The Call Of The Wild by Louis Theroux - I've always enjoyed Louis' documentaries (although recently, he's gone off the boil a little bit by branching out into more serious subjects and losing a lot of that quirky appeal). This is his first book and details his attempts to get back in touch with previous documentary subjects as a ten year "reunion Tour". It makes for interesting reading, partly to see how the lives of the former interviewees have altered (not a lot in most cases) and partly because it's fascinating to see Louis' oddly naive belief that his subjects wouldn't have been offended by the mocking documentaries he made about them.

Screen Burn by Charlie Booker - A collection of his columns for The Guardian, I found it a fascinating read for two reasons - firstly because his brand of raging vitriol is extremely amusing (he has a very good turn of phrase when he's outraged) and secondly because it covers the years 2000 - 2004 and it's interesting to look back and see the changing nature of television over that time from the rise of reality television onwards.
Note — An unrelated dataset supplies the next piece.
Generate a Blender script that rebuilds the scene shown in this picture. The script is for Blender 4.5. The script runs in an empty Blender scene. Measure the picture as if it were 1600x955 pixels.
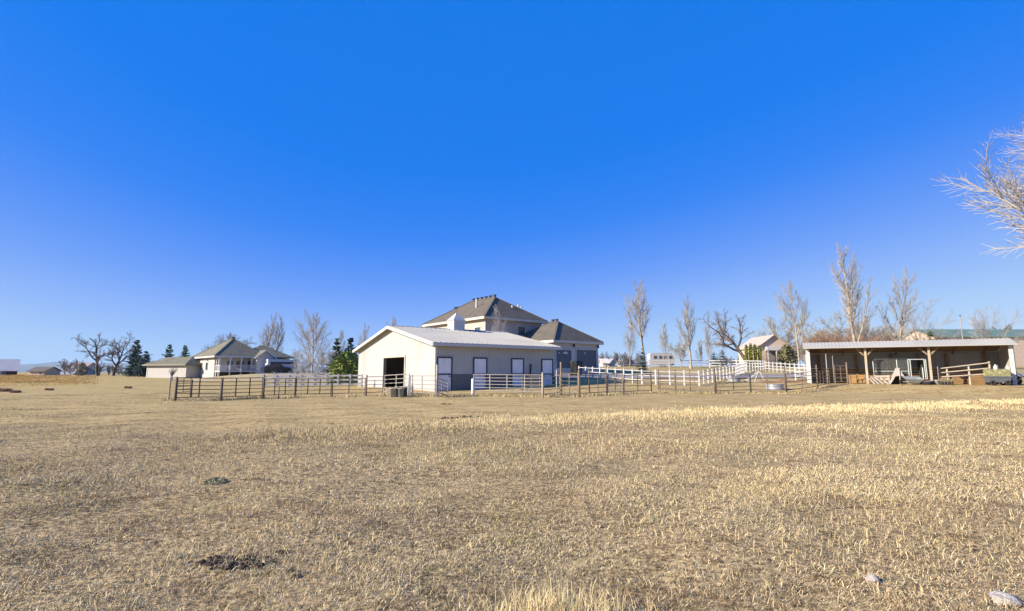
import bpy, math, random
import numpy as np
from mathutils import Vector, Matrix
R = math.radians
C = bpy.context.scene.collection
PITCH = R(7.44); F = 800.0; EYE = 1.5

# ------------------------------------------------------------------ photo geometry -> world
def ray(px, py):
    a = (px - 800) / F; b = (477.5 - py) / F
    dy = math.cos(PITCH) - b * math.sin(PITCH); dz = math.sin(PITCH) + b * math.cos(PITCH)
    return a / dy, dz / dy                       # x and z change per metre of depth
def at(px, py, Y):
    kx, kz = ray(px, py)
    return Vector((kx * Y, Y, EYE + kz * Y))
GL = ([-9e4, 0, 38, 50, 87, 130, 1000, 9e4], [0, 0, 0, .06, .47, .72, .9, .9])
GR = ([-9e4, 0, 34, 38, 45, 60, 87, 110, 200, 9e4], [0, 0, 0, .09, .45, 1.15, 2.3, 2.75, 2.9, 2.9])
SA0 = (25.06, 43.6); SEx, SEy = .8841, -.4673
def gnp(x, y):
    x = np.asarray(x, float); y = np.asarray(y, float)
    k = np.clip((x / np.maximum(y, 1.0) + .34) / .30, 0, 1); k = k * k * (3 - 2 * k)
    g = np.interp(y, *GL) * (1 - k) + np.interp(y, *GR) * k
    s_ = (x - SA0[0]) * SEx + (y - SA0[1]) * SEy; d_ = -(x - SA0[0]) * SEy + (y - SA0[1]) * SEx
    o_ = np.hypot(np.maximum(0, np.maximum(-1 - s_, s_ - 15)), np.maximum(0, np.maximum(-1.2 - d_, d_ - 6)))
    q_ = np.clip(1 - o_ / 5, 0, 1); q_ = q_ * q_ * (3 - 2 * q_); g = g * (1 - q_) + .57 * q_
    near = np.clip(1 - np.hypot(x, y) / 60, 0, 1)
    return g + near * .025 * (np.sin(x * 1.7 + y * .9) + np.sin(y * 1.3 - x * .6 + 1.0) + .6 * np.sin(x * 3.1 - y * 2.3))
def ground(x, y): return float(gnp(x, y))
def G(px, py):                                   # where the line of sight meets the ground
    kx, kz = ray(px, py); y = 2.0
    while y < 400:
        if EYE + kz * y <= ground(kx * y, y): break
        y += .05
    return Vector((kx * y, y, ground(kx * y, y)))
def gat(px, Y, py=590):
    kx, _ = ray(px, py); return Vector((kx * Y, Y, ground(kx * Y, Y)))

# ------------------------------------------------------------------ materials
MATS = {}
def mat(name, col, rough=.8, var=.12, scale=3.0, metallic=0.0, bump=0.0, bscale=30, stain=None, stretch=(1, 1, 1), spec=.3):
    if name in MATS: return MATS[name]
    m = bpy.data.materials.new(name); m.use_nodes = True; nt = m.node_tree; n = nt.nodes; l = nt.links
    b = n['Principled BSDF']; b.inputs['Roughness'].default_value = rough; b.inputs['Metallic'].default_value = metallic
    b.inputs['Specular IOR Level'].default_value = spec
    tc = n.new('ShaderNodeTexCoord'); mp = n.new('ShaderNodeMapping'); mp.inputs['Scale'].default_value = stretch
    l.new(tc.outputs['Object'], mp.inputs['Vector'])
    nz = n.new('ShaderNodeTexNoise'); nz.inputs['Scale'].default_value = scale; nz.inputs['Detail'].default_value = 6
    l.new(mp.outputs['Vector'], nz.inputs['Vector'])
    rp = n.new('ShaderNodeValToRGB'); e = rp.color_ramp.elements
    e[0].position = .3; e[1].position = .7
    e[0].color = (*[c * (1 - var) for c in col], 1); e[1].color = (*[min(1, c * (1 + var)) for c in col], 1)
    l.new(nz.outputs['Fac'], rp.inputs['Fac']); out = rp.outputs['Color']
    if stain:
        n2 = n.new('ShaderNodeTexNoise'); n2.inputs['Scale'].default_value = scale * .37; n2.inputs['Detail'].default_value = 8
        l.new(mp.outputs['Vector'], n2.inputs['Vector'])
        r2 = n.new('ShaderNodeValToRGB'); r2.color_ramp.elements[0].position = .52; r2.color_ramp.elements[1].position = .68
        l.new(n2.outputs['Fac'], r2.inputs['Fac'])
        mx = n.new('ShaderNodeMixRGB'); mx.inputs['Color2'].default_value = (*stain, 1)
        l.new(r2.outputs['Color'], mx.inputs['Fac']); l.new(out, mx.inputs['Color1']); out = mx.outputs['Color']
    l.new(out, b.inputs['Base Color'])
    if bump:
        nb = n.new('ShaderNodeTexNoise'); nb.inputs['Scale'].default_value = bscale; nb.inputs['Detail'].default_value = 5
        l.new(mp.outputs['Vector'], nb.inputs['Vector'])
        bp = n.new('ShaderNodeBump'); bp.inputs['Strength'].default_value = bump; bp.inputs['Distance'].default_value = .03
        l.new(nb.outputs['Fac'], bp.inputs['Height']); l.new(bp.outputs['Normal'], b.inputs['Normal'])
    MATS[name] = m; return m

def shingle(name, col):
    if name in MATS: return MATS[name]
    m = mat(name, col, .9, .22, 2.2, bump=.5, bscale=14, stain=tuple(c * .8 for c in col)); return m

barn_wall = mat('barn_siding_white', (.43, .42, .41), .55, .04, .9, stain=(.385, .37, .35), stretch=(1, 1, .25))
side_wall_m = mat('barn_siding_grey_shade', (.44, .425, .375), .55, .05, .8, stretch=(1, 1, .25))  # grey-beige paint, lightened and warmed in colour to offset blue shade
wains_m = mat('wainscot_metal', (.13, .128, .13), .5, .08, 1.0)
roof_metal = mat('barn_roof_metal', (.405, .385, .335), .6, .05, .6, stain=(.35, .33, .285))
trim_white = mat('white_trim', (.52, .51, .49), .6, .05, 2)
trim_navy = mat('navy_trim', (.035, .042, .085), .6, .15, 3)
door_white = mat('door_white', (.82, .80, .77), .6, .05, 2.5, stain=(.72, .70, .68))
door_lower = mat('door_lower_scuffed', (.72, .70, .69), .6, .1, 5, stain=(.48, .46, .46))
dark_in = mat('interior_shade', (.05, .045, .04), .9, .2, 2)  # near-black, the shade of inner surfaces put into the colour
wood = mat('weathered_wood', (.235, .175, .12), .85, .25, 4, bump=.3, stretch=(1, 1, .2))
wood_warm = mat('warm_wood', (.36, .20, .07), .8, .25, 3, bump=.2, stretch=(.3, 1, 1))
wood_dark = mat('kickboard_wood', (.19, .115, .06), .85, .3, 3, bump=.3, stretch=(.25, 1, 1))
wood_pale = mat('pale_timber', (.42, .37, .30), .8, .15, 5)
white_paint = mat('white_fence_paint', (.52, .51, .50), .6, .06, 3, stain=(.44, .42, .40))
rust = mat('rusty_pipe', (.12, .09, .07), .8, .3, 9, stain=(.18, .115, .08))
brown_pipe = mat('brown_pipe', (.17, .13, .10), .7, .25, 7, stain=(.10, .075, .055))
silver_pipe = mat('galvanised_pipe', (.29, .265, .24), .5, .15, 6, metallic=.2, stain=(.34, .29, .25))
backlit_pipe = mat('backlit_pipe', (.22, .20, .19), .6, .2, 6)  # silver panels' pipe darkened in colour for their backlit side
galv = mat('galvanised_sheet', (.42, .45, .49), .38, .15, 5, metallic=.5, stain=(.34, .34, .34))
kennel_m = mat('kennel_tube', (.52, .56, .55), .45, .08, 6, metallic=.2)
shingle_tan = shingle('shingle_tan', (.125, .106, .080))
shingle_olive = shingle('shingle_olive', (.165, .152, .105))
stucco = mat('cream_stucco', (.41, .365, .325), .9, .06, 2)
stucco_shade = mat('shade_side_stucco', (.50, .46, .41), .9, .06, 2)  # copy of the house stucco for the shaded front, lightened as shade fill
siding_cream = mat('cream_siding', (.405, .395, .38), .8, .04, 2)
siding_shade = mat('shade_side_siding', (.52, .51, .47), .8, .06, 2)  # copy of the house siding for shaded faces, fill light put into the colour
tan_wall = mat('tan_wall', (.52, .41, .32), .9, .07, 2)
garage_dark = mat('garage_door_dark', (.10, .11, .125), .5, .1, 2)
garage_blue = mat('garage_door_pale', (.42, .50, .62), .5, .06, 2)
glass = mat('window_glass', (.05, .06, .075), .08, .2, 2, spec=.6)
glass_pale = mat('window_glass_pale', (.45, .47, .50), .12, .1, 2, spec=.6)  # pale glass colour of the arched panes
black_plastic = mat('black_plastic', (.02, .02, .022), .45, .2, 5)
grey_plastic = mat('grey_plastic', (.42, .41, .42), .5, .12, 5)
slate_plastic = mat('slate_plastic', (.11, .12, .145), .5, .15, 5)
white_plastic = mat('white_plastic', (.56, .56, .57), .4, .05, 5)
rubber = mat('rubber', (.025, .025, .026), .8, .2, 8)
hay = mat('hay', (.33, .32, .17), .95, .45, 5, bump=.8, bscale=40, stain=(.26, .23, .10))
tarp = mat('tarp_canvas', (.42, .38, .36), .8, .1, 4, bump=.3, bscale=6)
soil = mat('dung', (.078, .054, .035), .95, .5, 14, bump=.8, bscale=40)
mound_m = mat('manure_soil', (.24, .13, .07), .95, .3, 4, bump=.6, bscale=20)
stone_m = mat('pale_stone', (.40, .36, .32), .95, .25, 14, bump=.8, bscale=40, stain=(.20, .17, .14))
bark_grey = mat('pale_bark', (.34, .29, .23), .9, .3, 5, bump=.4, stain=(.20, .16, .12))
bark_dark = mat('dark_bark', (.095, .075, .06), .9, .3, 5, bump=.4)
twig_pale = mat('twig_pale', (.34, .315, .285), .85, .25, 2)
twig_tan = mat('twig_tan', (.34, .295, .215), .85, .25, 1)
twig_dark = mat('twig_dark', (.20, .165, .135), .85, .3, 2)
twig_red = mat('twig_russet', (.30, .18, .115), .85, .3, 1)
twig_white = mat('twig_white', (.30, .28, .27), .8, .2, 2)
needle = mat('spruce_needles', (.075, .10, .078), .8, .45, 1.2)
needle_green = mat('pine_needles', (.075, .125, .06), .8, .4, 1.2)
leaf_green = mat('juniper_green', (.19, .235, .05), .8, .4, 1.5)
leaf_arbor = mat('arborvitae_green', (.22, .235, .03), .8, .35, 2)
leaf_olive = mat('bush_olive', (.16, .15, .06), .85, .4, 1.5)
leaf_sage = mat('sage_leaf', (.30, .285, .17), .9, .3, 6)
green_roof = mat('green_metal_roof', (.13, .20, .145), .5, .1, .6)
red_wall = mat('dark_red_wall', (.09, .03, .03), .8, .2, 1)
grey_roof = mat('grey_sheet_roof', (.30, .30, .33), .6, .08, 1)
orange_pl = mat('orange_plastic', (.50, .19, .07), .5, .15, 4)
terracotta = mat('nursery_pot', (.05, .045, .04), .6, .3, 5)
car_blue = mat('navy_car_paint', (.025, .03, .05), .25, .1, 2, spec=.5)
iron = mat('black_iron', (.02, .02, .022), .6, .2, 5)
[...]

I'm also indulging in something that I haven't for a long while - the reading of multiple books at once. As well as finishing off Lost in A Good Book, I'm also getting through Vanity Fair by William Makepeace Thackeray (enjoyable but not overly easy going) and Uller Uprising by H Beam Piper (classic 50s pulp sci-fi). I'm sure this will all fade again soon but, for the moment, I'm a dedicated heavy reader.


3 comments:

MJenks said...

I'm going to have to check out this Jasper Fforde guy. If he's available over here.

Simon B said...

Baldy I can definitely empathise with your first paragraph: my wife says I would read the label on a tomato sauce bottle if there wasn't anything else available! And she's probably right.

That Baldy Fella said...

MJenks - Yeah, he's entertaining. Irritatingly, though, the second book ends on kind of a cliffhanger so now I have to read the third one. Dagnabbit.

cerebus660 - Well, I enjoyed the tomato sauce label but the brown sauce label was a much pacier read.